MARK SHIELDS: The activist antiwar wing of the Democratic -- I won't even call it the Democratic Party, because they're not Democrats, but particularized by MoveOn.org this week, with it's just offensive and tasteless full-page ad in the New York Times, playing a pun on General Petraeus' name, "General Betray Us."
I think, in a strange way, it did two things. One, it gave the Republicans something to talk about all week, rather than trying to defend the president's policy, which many of them are uncomfortable doing. But it also may very well liberate the Democrats, that they don't -- from that antiwar base. And they say, "Look, I think there's a chance of a compromise."
There are many ways to disagree with this ad without undermining your allies. Lowell Feld, for instance, called it a 'big mistake' without raising hackles.
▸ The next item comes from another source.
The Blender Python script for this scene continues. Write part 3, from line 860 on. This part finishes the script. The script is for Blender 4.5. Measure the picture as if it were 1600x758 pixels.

Part of building an effective movement is knowing when an attack is an attack on surrogates, and when it's an attack on ideas. Moveon and its 3 million members were standing up for integrity in military leadership, public debate, and Congressional oversight.
There's a reflexive instinct to shy away from heated arguments among Democrats, so I'm sympathetic to those who threw Moveon under the bus, as I have been thrown under the bus by good people at certain points. It happens. It's politics. Still, it's important to recognize this as an error, and not do it again.